* Stated exercise *
Reproduce the listing below character for character; drop every image.
+ + +
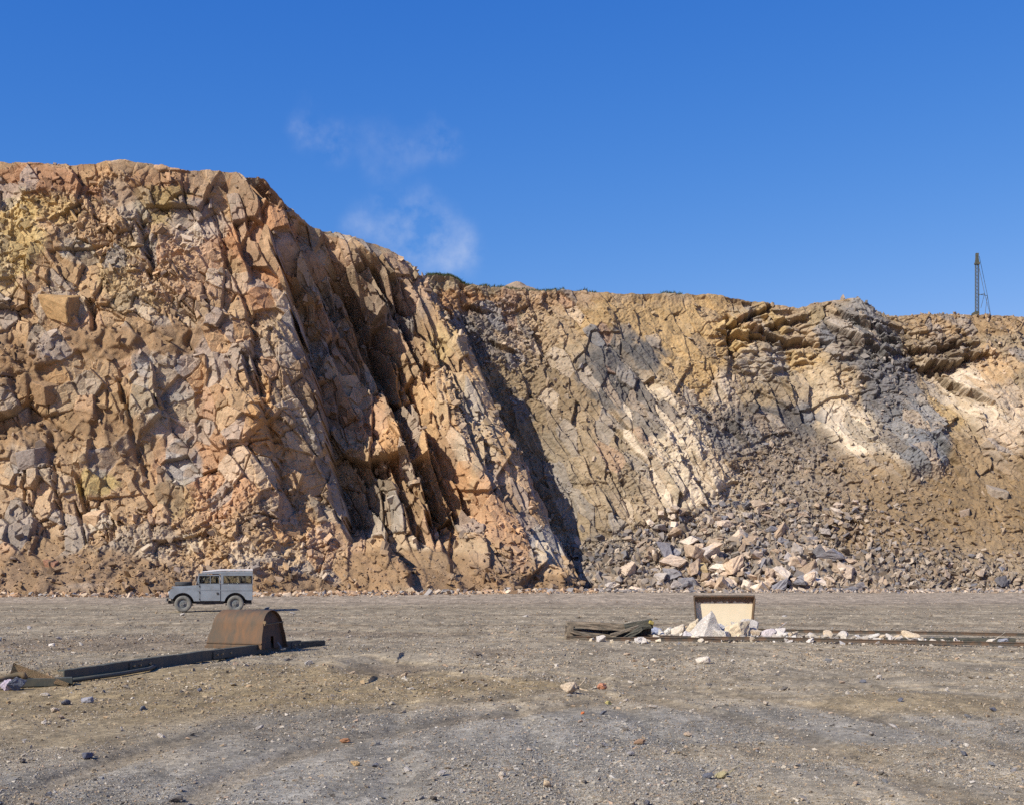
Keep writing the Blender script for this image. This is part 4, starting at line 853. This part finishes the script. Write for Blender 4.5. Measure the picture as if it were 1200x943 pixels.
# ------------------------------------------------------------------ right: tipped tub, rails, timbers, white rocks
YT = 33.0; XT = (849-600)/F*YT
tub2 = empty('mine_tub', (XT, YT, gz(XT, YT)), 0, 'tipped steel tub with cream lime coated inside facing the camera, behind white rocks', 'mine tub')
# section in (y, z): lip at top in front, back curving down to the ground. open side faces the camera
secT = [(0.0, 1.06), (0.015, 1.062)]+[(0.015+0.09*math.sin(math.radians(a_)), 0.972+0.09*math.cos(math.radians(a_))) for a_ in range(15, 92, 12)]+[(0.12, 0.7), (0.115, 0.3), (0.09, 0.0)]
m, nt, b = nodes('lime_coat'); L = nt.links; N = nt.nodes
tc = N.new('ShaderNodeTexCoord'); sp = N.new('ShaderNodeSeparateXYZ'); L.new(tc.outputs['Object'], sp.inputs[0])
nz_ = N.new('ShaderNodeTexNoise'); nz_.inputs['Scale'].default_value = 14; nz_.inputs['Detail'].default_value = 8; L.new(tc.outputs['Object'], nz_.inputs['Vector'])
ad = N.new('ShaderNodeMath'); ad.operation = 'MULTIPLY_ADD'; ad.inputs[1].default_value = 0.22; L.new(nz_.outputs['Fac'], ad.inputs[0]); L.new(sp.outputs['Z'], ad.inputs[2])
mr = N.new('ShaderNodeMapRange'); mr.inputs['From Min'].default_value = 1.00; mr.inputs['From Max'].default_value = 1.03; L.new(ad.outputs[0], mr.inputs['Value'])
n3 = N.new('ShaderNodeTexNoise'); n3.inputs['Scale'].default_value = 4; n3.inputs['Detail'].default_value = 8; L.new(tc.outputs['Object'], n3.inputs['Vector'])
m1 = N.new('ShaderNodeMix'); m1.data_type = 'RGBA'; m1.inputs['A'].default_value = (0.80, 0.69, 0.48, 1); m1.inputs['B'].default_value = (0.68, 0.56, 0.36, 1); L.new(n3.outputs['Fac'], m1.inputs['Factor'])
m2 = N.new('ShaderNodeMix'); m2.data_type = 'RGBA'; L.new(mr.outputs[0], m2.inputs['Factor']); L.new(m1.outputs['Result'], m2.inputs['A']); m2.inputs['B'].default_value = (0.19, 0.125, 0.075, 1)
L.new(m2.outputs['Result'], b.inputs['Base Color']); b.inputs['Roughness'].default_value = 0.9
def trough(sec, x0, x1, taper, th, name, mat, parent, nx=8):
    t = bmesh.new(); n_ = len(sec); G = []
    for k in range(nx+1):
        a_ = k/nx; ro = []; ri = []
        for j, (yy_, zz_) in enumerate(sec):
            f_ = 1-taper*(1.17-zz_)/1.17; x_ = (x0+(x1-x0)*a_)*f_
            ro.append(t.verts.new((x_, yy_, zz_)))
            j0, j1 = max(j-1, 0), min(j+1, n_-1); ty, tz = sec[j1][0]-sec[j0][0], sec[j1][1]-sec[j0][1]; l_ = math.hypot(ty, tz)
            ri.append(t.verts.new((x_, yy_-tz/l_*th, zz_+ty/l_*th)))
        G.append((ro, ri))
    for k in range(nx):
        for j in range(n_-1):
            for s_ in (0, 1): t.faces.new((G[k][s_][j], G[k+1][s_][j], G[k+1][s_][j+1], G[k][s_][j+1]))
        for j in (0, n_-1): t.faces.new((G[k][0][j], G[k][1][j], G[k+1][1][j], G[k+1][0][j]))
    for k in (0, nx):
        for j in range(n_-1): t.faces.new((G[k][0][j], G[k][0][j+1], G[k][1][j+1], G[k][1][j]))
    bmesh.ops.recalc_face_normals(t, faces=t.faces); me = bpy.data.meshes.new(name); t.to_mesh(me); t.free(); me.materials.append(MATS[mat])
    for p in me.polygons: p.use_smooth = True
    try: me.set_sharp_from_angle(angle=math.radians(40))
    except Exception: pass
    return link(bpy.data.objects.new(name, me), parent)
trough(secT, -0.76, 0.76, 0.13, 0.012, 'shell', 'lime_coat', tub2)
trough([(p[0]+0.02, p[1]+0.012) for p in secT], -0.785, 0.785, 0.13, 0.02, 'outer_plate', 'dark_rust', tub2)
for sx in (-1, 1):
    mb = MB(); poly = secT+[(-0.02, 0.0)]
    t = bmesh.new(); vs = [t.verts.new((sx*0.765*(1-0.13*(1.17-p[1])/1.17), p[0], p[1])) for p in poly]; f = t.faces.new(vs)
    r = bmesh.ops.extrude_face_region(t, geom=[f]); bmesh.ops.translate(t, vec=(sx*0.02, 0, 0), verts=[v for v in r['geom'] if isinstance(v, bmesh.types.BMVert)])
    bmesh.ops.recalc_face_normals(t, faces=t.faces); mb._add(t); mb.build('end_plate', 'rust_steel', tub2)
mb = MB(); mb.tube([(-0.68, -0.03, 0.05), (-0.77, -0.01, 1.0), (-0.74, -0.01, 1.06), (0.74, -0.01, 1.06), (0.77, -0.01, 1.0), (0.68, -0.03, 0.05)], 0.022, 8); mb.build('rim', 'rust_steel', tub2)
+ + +
* Reply *
Keep writing the Blender script for this image. This is part 4, starting at line 853. This part finishes the script. Write for Blender 4.5. Measure the picture as if it were 1200x943 pixels.
# ------------------------------------------------------------------ right: tipped tub, rails, timbers, white rocks
YT = 33.0; XT = (849-600)/F*YT
tub2 = empty('mine_tub', (XT, YT, gz(XT, YT)), 0, 'tipped steel tub with cream lime coated inside facing the camera, behind white rocks', 'mine tub')
# section in (y, z): lip at top in front, back curving down to the ground. open side faces the camera
secT = [(0.0, 1.06), (0.015, 1.062)]+[(0.015+0.09*math.sin(math.radians(a_)), 0.972+0.09*math.cos(math.radians(a_))) for a_ in range(15, 92, 12)]+[(0.12, 0.7), (0.115, 0.3), (0.09, 0.0)]
m, nt, b = nodes('lime_coat'); L = nt.links; N = nt.nodes
tc = N.new('ShaderNodeTexCoord'); sp = N.new('ShaderNodeSeparateXYZ'); L.new(tc.outputs['Object'], sp.inputs[0])
nz_ = N.new('ShaderNodeTexNoise'); nz_.inputs['Scale'].default_value = 14; nz_.inputs['Detail'].default_value = 8; L.new(tc.outputs['Object'], nz_.inputs['Vector'])
ad = N.new('ShaderNodeMath'); ad.operation = 'MULTIPLY_ADD'; ad.inputs[1].default_value = 0.22; L.new(nz_.outputs['Fac'], ad.inputs[0]); L.new(sp.outputs['Z'], ad.inputs[2])
mr = N.new('ShaderNodeMapRange'); mr.inputs['From Min'].default_value = 1.00; mr.inputs['From Max'].default_value = 1.03; L.new(ad.outputs[0], mr.inputs['Value'])
n3 = N.new('ShaderNodeTexNoise'); n3.inputs['Scale'].default_value = 4; n3.inputs['Detail'].default_value = 8; L.new(tc.outputs['Object'], n3.inputs['Vector'])
m1 = N.new('ShaderNodeMix'); m1.data_type = 'RGBA'; m1.inputs['A'].default_value = (0.80, 0.69, 0.48, 1); m1.inputs['B'].default_value = (0.68, 0.56, 0.36, 1); L.new(n3.outputs['Fac'], m1.inputs['Factor'])
m2 = N.new('ShaderNodeMix'); m2.data_type = 'RGBA'; L.new(mr.outputs[0], m2.inputs['Factor']); L.new(m1.outputs['Result'], m2.inputs['A']); m2.inputs['B'].default_value = (0.19, 0.125, 0.075, 1)
L.new(m2.outputs['Result'], b.inputs['Base Color']); b.inputs['Roughness'].default_value = 0.9
def trough(sec, x0, x1, taper, th, name, mat, parent, nx=8):
    t = bmesh.new(); n_ = len(sec); G = []
    for k in range(nx+1):
        a_ = k/nx; ro = []; ri = []
        for j, (yy_, zz_) in enumerate(sec):
            f_ = 1-taper*(1.17-zz_)/1.17; x_ = (x0+(x1-x0)*a_)*f_
            ro.append(t.verts.new((x_, yy_, zz_)))
            j0, j1 = max(j-1, 0), min(j+1, n_-1); ty, tz = sec[j1][0]-sec[j0][0], sec[j1][1]-sec[j0][1]; l_ = math.hypot(ty, tz)
            ri.append(t.verts.new((x_, yy_-tz/l_*th, zz_+ty/l_*th)))
        G.append((ro, ri))
    for k in range(nx):
        for j in range(n_-1):
            for s_ in (0, 1): t.faces.new((G[k][s_][j], G[k+1][s_][j], G[k+1][s_][j+1], G[k][s_][j+1]))
        for j in (0, n_-1): t.faces.new((G[k][0][j], G[k][1][j], G[k+1][1][j], G[k+1][0][j]))
    for k in (0, nx):
        for j in range(n_-1): t.faces.new((G[k][0][j], G[k][0][j+1], G[k][1][j+1], G[k][1][j]))
    bmesh.ops.recalc_face_normals(t, faces=t.faces); me = bpy.data.meshes.new(name); t.to_mesh(me); t.free(); me.materials.append(MATS[mat])
    for p in me.polygons: p.use_smooth = True
    try: me.set_sharp_from_angle(angle=math.radians(40))
    except Exception: pass
    return link(bpy.data.objects.new(name, me), parent)
trough(secT, -0.76, 0.76, 0.13, 0.012, 'shell', 'lime_coat', tub2)
trough([(p[0]+0.02, p[1]+0.012) for p in secT], -0.785, 0.785, 0.13, 0.02, 'outer_plate', 'dark_rust', tub2)
for sx in (-1, 1):
    mb = MB(); poly = secT+[(-0.02, 0.0)]
    t = bmesh.new(); vs = [t.verts.new((sx*0.765*(1-0.13*(1.17-p[1])/1.17), p[0], p[1])) for p in poly]; f = t.faces.new(vs)
    r = bmesh.ops.extrude_face_region(t, geom=[f]); bmesh.ops.translate(t, vec=(sx*0.02, 0, 0), verts=[v for v in r['geom'] if isinstance(v, bmesh.types.BMVert)])
    bmesh.ops.recalc_face_normals(t, faces=t.faces); mb._add(t); mb.build('end_plate', 'rust_steel', tub2)
mb = MB(); mb.tube([(-0.68, -0.03, 0.05), (-0.77, -0.01, 1.0), (-0.74, -0.01, 1.06), (0.74, -0.01, 1.06), (0.77, -0.01, 1.0), (0.68, -0.03, 0.05)], 0.022, 8); mb.build('rim', 'rust_steel', tub2)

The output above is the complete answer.